For Kundera, this position reflects an analytical claim that moral judgment is always a partialization, a reduction, a kind of error. We do not see others clearly, nor ourselves, nor our time or context —there is just too much we cannot know, too much “causal density"— but we have an instinct to judge "before, and in the absence of, understanding.” In art, we readily refrain from this judgment, as the interiority of a character on screen or page renders her human whether she does good or evil; this is why political art is trash, whereas art which humanizes those we considered inhuman is a special achievement. All of this may seem plainly obvious to us when we consider others and other times in history but we rarely adopt this stance when developing our opinions about, say, others’ religiosity or politics.
It should go without saying that I didn’t believe that pop culture reflected these particular ideas. When I called it “aesthetic chance,” I meant: it became “uncool” at some point to moralize; sanctimony was a “bad look”; musicians and directors and cultural figures of all kinds resisted sounding like preachers and op-ed columnists, resisted talking about moral categories, resisted shaming others and bragging about their positions; it seemed shallow to do so. There were exceptions, but by and large art was felt to be more important than politics, and truer as well.
At best, we can say: it was uncool because it seemed grotesque for individuals to posture morally, grotesque when someone mysteriously felt the confident superiority required to lecture and hector their cohort, their generation, other generations, all preceding humans in history. That is: self-satisfied superiority seemed gross.

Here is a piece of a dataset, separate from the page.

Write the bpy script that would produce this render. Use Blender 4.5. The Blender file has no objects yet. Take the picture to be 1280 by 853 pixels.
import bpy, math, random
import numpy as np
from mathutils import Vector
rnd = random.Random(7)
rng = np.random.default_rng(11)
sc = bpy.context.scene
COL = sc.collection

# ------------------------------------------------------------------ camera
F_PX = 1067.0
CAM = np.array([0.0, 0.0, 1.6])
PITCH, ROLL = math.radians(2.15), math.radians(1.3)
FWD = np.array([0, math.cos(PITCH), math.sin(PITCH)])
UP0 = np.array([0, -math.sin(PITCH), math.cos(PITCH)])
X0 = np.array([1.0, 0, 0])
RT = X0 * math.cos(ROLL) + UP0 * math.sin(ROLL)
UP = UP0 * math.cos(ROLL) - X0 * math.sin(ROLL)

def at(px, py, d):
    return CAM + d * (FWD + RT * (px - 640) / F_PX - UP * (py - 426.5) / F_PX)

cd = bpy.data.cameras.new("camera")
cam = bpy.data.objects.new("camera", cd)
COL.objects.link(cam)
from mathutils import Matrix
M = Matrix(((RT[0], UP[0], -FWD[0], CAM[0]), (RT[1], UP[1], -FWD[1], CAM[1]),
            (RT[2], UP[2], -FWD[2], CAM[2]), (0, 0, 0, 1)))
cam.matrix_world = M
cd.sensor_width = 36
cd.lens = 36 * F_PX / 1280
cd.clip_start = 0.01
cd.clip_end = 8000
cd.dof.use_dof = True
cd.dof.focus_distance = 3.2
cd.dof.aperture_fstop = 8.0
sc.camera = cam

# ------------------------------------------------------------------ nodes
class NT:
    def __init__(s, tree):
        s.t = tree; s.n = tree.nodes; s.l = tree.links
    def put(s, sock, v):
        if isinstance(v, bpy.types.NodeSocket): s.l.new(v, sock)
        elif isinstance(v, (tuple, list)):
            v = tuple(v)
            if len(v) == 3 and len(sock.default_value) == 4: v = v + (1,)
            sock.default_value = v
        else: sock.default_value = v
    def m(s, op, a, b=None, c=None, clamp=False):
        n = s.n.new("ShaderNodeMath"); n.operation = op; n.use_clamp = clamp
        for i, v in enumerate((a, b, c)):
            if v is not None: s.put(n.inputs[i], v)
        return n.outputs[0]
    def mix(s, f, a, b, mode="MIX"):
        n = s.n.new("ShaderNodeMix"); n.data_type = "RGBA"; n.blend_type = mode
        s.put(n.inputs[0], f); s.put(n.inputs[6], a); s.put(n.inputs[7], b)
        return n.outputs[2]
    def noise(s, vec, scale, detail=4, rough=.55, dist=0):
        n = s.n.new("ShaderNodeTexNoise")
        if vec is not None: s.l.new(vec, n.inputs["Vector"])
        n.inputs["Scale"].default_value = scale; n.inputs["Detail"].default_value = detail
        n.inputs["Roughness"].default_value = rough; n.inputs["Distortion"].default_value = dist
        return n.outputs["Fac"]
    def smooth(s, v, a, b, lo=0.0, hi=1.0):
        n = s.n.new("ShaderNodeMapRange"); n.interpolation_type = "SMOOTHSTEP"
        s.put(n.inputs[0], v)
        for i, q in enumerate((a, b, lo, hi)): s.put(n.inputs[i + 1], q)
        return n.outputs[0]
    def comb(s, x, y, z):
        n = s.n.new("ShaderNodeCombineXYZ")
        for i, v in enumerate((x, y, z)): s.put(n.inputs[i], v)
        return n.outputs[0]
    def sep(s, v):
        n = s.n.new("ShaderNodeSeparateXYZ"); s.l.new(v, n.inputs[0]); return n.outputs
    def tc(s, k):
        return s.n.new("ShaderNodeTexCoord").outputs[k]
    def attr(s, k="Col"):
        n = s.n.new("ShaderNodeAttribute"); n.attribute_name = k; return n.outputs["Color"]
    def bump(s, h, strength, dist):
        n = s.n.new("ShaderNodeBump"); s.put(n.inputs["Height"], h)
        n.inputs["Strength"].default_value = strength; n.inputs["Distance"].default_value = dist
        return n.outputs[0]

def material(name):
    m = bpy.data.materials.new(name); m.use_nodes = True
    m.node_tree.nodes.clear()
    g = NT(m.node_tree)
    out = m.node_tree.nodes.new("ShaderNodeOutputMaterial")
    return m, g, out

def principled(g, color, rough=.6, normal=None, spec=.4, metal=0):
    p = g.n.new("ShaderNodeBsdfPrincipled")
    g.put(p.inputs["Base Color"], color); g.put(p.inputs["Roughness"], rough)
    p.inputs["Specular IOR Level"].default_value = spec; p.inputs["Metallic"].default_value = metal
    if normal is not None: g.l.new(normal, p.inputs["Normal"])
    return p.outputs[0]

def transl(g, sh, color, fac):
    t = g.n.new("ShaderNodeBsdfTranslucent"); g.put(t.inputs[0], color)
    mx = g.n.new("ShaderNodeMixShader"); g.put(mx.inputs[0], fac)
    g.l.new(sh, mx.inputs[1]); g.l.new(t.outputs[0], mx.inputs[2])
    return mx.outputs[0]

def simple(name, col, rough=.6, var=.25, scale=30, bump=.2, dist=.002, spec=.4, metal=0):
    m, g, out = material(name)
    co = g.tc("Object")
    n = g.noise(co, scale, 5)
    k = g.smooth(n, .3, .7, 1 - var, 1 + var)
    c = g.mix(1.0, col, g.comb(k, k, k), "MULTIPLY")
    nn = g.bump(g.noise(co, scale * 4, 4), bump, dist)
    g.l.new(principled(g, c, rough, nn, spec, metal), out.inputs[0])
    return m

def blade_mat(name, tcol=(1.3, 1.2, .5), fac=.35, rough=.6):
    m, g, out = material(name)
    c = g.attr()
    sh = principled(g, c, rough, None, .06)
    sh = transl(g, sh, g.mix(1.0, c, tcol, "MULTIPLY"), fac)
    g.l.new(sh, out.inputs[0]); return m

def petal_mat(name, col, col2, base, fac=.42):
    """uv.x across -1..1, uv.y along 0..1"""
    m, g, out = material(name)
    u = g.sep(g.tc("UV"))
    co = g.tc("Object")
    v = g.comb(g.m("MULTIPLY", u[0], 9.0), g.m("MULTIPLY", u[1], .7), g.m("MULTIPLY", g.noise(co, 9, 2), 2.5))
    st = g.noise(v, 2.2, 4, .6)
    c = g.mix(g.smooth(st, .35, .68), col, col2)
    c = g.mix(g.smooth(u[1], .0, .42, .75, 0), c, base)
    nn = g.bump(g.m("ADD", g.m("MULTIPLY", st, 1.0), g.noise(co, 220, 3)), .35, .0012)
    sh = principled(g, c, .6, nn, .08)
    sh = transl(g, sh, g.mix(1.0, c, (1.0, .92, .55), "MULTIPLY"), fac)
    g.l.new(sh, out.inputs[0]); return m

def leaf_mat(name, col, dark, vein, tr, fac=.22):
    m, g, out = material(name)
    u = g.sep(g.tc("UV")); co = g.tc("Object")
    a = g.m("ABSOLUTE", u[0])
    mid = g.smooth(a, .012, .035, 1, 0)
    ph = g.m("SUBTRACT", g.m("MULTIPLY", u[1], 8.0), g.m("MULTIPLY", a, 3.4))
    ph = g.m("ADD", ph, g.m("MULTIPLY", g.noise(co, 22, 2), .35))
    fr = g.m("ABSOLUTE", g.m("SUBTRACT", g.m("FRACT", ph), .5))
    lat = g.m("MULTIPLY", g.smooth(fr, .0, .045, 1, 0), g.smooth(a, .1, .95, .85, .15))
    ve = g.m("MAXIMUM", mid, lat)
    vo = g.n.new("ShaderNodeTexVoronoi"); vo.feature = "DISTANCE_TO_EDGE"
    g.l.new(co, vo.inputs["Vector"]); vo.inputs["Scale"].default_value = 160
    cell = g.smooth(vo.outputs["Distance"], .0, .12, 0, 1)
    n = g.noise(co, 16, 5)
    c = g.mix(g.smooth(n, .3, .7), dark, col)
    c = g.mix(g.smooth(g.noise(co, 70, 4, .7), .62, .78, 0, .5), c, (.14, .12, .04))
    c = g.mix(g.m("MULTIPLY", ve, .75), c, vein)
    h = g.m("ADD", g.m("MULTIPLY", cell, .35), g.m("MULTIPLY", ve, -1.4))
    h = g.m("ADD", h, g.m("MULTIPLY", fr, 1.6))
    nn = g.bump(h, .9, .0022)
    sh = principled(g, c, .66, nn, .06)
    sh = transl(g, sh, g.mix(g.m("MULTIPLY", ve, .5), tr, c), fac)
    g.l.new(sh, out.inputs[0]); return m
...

More plausibly, we can say: it became unpopular to moralize because that’s what conservatives were thought to do, while liberals were seen as likely to take vaguely cultural-relativist positions, and to like artists and politicians who were themselves morally complex.
But it no longer appears to strike us as grotesque at all; we rather adore it when someone offers an obvious moral position as though it is a revolutionary insight about which they should feel pride. This is especially strange because moral truths strike us as truths, requiring no special work or intelligence or depth. If we want to feel pride, we ought to look to our persuasive effectuality: are we changing minds, helping others to an understanding of what we think is objectively morally true? If we’re not effective —if we have no impact— being right is not an occasion for pride.
The competitive moralizing dynamic of online communities in particular favors those who can find straw men or the morally dim and contrast themselves with them through heated rhetoric, which has little to do with persuasion in Alfred Polgar’s sense:
To reform an evildoer, you must before anything else help him to an awareness that what he did was evil. With the Nazis this won’t be easy. They know exactly what they’re doing: they just can’t imagine it.
But we do not look for those who seek to illuminate the imaginations of those with whom they disagree, because “helping…to an awareness” is hard work requiring patience and compassion for all. Instead, we want angry pundits; we love when people moralize aggressively, like campus preachers screaming about how evil everyone and everything else is. And we love narratives that allow us to moralize from outside the system, viewing “culture” or “Americans” from an omniscient position: the intellectual’s great fetish is that fun Hegelian status as “observer of all things,” something Kierkegaard understood and rightly mocked. Such systems are popular today: for example, pop-psychoanalysis of “why others believe what they do,” whereas we do not suspect ourselves of believing what we do because of reducible feelings (rather, we think, we believe what’s right; otherwise, why would we care whether anyone agrees?).
Online, moralizing is part of the scrum of communities attempting to define and protect their values; it’s worst on Twitter because that’s where communities are allowed no distinct spaces but are instead mixed like armies on a battlefield; they have no choice but to fight. Nevertheless, it’s been amazing to me to see how ubiquitous sanctimony has become, how social our moralizing has become, how relentless our politicization and judgment. Kundera again:
In our time people have learned to subordinate friendship to what’s called “convictions.” And even with a prideful tone of moral correctness. It does take great maturity to understand that the opinion we are arguing for is merely the hypothesis we favor, necessarily imperfect, probably transitory, which only very limited minds can declare to be a certainty or a truth. Unlike the puerile loyalty to a conviction, loyalty to a friend is a virtue—perhaps the only virtue, the last remaining one.
I don’t think it takes any great maturity; I think the slightest familiarity with the human mind and human history makes obvious that judges tend to be asses. There is no self-flattery like privileging your own moral conceptions over those of others, because moral elevation is something we all seek. Humans in general like to know that they are “good,” especially in the sense of being “in good standing” with their community; there is no cheaper and easier way to accomplish this than by othering, which is why humans do it. Narratives that make othering easier will always be popular online. And the more “intellectual” they seem, the better.
But it does shock me to see what a religious world I inhabit online: a world of dogmas and excommunications, of Huguenots and Catholics, of certainties and casus belli, of inquisitors and the church-goers eager to revel in their (usually) flattering verities and then spill out into the streets parroting them as revelation. Everyone wants to tear down temples. The moralization of artifacts from apps to art reminds me of nothing so much as those religious texts which assert God’s position on minor matters like tattoos and silverware; and searching the world and all who live in it and their utterances for evidence of whether they conform to one’s beliefs has seemed to me wildly anachronistic, which, as I said, only shows how stupid I am. Form never changes, only content.